CACHÉE D’APRÈS LE CONTE  » LA GRUE BLANCHE « 

Ce conte traite avec une extraordinaire acuité certains sujets qui hantent notre monde et nos imaginaires. Que se passe t-il quand les hommes, dans leur rapport aux autres vivants, substituent une logique de réciprocité et de soin par une logique de production et de prédation? Au début du conte lorsque l’homme recueille et soigne la grue blessée, il montre à son égard une générosité sans calcul. À ce don, la grue répond d’abord en s’offrant à lui comme épouse après s’être métamorphosée en femme, puis en lui donnant le fruit de son travail : les voiles magiques qu‘elle sait tisser.

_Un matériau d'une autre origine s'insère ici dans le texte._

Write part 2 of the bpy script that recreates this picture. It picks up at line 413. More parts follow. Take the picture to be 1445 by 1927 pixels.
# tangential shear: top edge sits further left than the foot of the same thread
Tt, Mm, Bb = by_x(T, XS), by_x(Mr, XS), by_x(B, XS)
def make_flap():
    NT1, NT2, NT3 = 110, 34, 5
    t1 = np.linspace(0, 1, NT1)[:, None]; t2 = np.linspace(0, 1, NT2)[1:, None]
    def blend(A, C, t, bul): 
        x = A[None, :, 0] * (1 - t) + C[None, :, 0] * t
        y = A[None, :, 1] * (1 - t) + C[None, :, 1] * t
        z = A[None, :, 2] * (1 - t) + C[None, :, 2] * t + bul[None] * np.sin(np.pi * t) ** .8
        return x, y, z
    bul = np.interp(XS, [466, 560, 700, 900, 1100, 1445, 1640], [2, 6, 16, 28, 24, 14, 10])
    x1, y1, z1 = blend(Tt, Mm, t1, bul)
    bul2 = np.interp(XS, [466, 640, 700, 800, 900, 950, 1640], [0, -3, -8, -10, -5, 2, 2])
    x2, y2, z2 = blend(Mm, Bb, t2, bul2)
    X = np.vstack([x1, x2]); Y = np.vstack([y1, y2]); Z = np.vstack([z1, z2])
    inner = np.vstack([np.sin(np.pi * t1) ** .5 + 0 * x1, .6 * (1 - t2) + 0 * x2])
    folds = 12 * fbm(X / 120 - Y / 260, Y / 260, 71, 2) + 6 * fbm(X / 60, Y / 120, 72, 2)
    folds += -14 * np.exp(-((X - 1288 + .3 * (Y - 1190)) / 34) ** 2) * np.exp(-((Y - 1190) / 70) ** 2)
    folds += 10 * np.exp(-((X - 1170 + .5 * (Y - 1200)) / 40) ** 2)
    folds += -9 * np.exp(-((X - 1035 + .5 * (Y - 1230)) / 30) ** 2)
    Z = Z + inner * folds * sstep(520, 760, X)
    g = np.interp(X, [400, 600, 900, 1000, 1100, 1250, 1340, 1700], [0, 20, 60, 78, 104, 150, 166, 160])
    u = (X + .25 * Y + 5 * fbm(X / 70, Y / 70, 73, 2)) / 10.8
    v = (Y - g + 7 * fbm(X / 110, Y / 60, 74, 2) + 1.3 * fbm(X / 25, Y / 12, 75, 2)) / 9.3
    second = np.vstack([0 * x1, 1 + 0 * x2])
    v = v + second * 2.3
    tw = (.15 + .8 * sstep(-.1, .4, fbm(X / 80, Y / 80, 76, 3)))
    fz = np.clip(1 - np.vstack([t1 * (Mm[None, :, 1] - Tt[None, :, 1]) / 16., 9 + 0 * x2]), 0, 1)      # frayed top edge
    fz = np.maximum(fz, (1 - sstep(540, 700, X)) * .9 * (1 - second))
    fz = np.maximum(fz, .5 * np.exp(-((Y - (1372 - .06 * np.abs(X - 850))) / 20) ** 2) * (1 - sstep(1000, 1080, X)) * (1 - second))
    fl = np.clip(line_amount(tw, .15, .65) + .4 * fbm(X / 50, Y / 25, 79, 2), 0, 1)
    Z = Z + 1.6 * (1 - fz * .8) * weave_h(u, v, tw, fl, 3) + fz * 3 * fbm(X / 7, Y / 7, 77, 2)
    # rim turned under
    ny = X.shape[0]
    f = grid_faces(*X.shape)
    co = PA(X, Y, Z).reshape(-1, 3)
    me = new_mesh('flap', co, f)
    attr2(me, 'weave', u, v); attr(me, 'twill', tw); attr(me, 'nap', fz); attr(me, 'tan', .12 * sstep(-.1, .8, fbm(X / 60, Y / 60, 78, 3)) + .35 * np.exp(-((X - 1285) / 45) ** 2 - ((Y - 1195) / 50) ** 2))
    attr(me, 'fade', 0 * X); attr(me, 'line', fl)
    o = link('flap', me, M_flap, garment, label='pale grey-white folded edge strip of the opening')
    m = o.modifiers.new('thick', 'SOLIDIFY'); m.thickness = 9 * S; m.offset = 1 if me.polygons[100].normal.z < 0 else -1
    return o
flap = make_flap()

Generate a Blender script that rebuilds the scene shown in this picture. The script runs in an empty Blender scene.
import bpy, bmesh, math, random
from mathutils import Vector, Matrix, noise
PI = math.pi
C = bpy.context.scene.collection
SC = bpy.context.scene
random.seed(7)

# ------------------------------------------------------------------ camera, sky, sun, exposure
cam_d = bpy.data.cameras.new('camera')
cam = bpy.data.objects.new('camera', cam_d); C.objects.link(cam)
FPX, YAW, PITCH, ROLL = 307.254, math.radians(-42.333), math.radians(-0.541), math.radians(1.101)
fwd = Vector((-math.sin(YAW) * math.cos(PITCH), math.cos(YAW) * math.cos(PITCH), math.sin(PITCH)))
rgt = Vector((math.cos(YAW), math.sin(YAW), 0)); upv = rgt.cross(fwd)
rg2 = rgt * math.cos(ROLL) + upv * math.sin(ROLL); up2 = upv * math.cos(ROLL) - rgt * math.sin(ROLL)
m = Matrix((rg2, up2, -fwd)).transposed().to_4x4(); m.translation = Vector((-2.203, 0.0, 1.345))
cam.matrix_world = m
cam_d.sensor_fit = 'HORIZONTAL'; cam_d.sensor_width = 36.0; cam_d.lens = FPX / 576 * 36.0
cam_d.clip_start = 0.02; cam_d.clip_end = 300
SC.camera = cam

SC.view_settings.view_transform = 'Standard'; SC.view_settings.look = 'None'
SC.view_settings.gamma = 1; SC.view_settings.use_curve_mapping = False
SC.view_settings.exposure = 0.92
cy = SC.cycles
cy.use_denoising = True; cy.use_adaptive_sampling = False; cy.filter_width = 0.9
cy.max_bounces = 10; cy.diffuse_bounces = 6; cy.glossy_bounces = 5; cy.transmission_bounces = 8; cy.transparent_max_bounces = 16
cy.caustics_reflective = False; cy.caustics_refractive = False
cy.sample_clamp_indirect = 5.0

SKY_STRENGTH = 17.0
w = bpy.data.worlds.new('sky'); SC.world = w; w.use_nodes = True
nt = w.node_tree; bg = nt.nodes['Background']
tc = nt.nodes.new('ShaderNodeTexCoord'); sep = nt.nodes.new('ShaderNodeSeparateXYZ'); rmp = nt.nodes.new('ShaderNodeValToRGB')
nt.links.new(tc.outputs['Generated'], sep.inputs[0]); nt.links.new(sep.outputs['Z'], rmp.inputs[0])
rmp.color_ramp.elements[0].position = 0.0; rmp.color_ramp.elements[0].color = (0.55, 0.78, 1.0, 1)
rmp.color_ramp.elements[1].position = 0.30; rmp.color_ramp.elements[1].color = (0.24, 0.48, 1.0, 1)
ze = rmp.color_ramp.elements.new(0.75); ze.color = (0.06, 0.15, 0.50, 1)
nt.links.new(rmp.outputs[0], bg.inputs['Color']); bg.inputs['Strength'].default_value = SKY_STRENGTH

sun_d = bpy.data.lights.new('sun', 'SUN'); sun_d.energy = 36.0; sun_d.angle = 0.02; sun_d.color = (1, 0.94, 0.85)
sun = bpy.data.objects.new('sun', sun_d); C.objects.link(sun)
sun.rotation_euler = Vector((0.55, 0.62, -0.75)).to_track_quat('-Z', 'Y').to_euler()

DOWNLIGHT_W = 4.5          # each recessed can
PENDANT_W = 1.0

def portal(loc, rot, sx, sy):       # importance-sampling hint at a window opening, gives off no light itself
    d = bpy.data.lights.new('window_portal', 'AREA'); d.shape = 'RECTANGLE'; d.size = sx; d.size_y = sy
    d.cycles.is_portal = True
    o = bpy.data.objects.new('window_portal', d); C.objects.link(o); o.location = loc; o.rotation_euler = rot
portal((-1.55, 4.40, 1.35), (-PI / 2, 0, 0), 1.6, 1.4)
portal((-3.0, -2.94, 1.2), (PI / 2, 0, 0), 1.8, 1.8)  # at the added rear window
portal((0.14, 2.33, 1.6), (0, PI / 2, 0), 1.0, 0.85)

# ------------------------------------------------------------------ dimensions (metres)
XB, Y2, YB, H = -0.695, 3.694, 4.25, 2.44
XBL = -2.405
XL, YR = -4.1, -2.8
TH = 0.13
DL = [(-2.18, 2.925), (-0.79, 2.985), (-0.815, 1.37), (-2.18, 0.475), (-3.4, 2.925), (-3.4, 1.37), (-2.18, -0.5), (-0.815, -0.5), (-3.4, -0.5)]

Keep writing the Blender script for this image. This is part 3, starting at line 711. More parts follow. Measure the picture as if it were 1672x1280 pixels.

À partir du moment où l’homme possède à la fois la femme et ce qu’elle produit, il n’y a plus de réciprocité dans les échanges. Le mari ne fera que prendre ce que lui donne sa femme, jusqu’au point de la tuer. Par-là, ce conte est une mise en garde : quand l’avidité et la recherche de l’accumulation sans fin se substituent au cycle du don et du contre-don, qui nous a longtemps lié aux entités naturelles, alors la tragédie est inévitable. Cet aveuglement avide de l’homme sera un coup d’arrêt à la relation humaine. Ce conte cerne avec justesse les éternels ressorts de la domination masculine : enfermer les femmes dans l’espace domestique et invisibiliser leur travail. A l’époux, l’espace extérieur, les relations avec le monde et le prestige social qu’il tire du commerce des biens produits par sa femme. A l’épouse l’espace domestique, l’invisibilité et l’épuisant travail de production.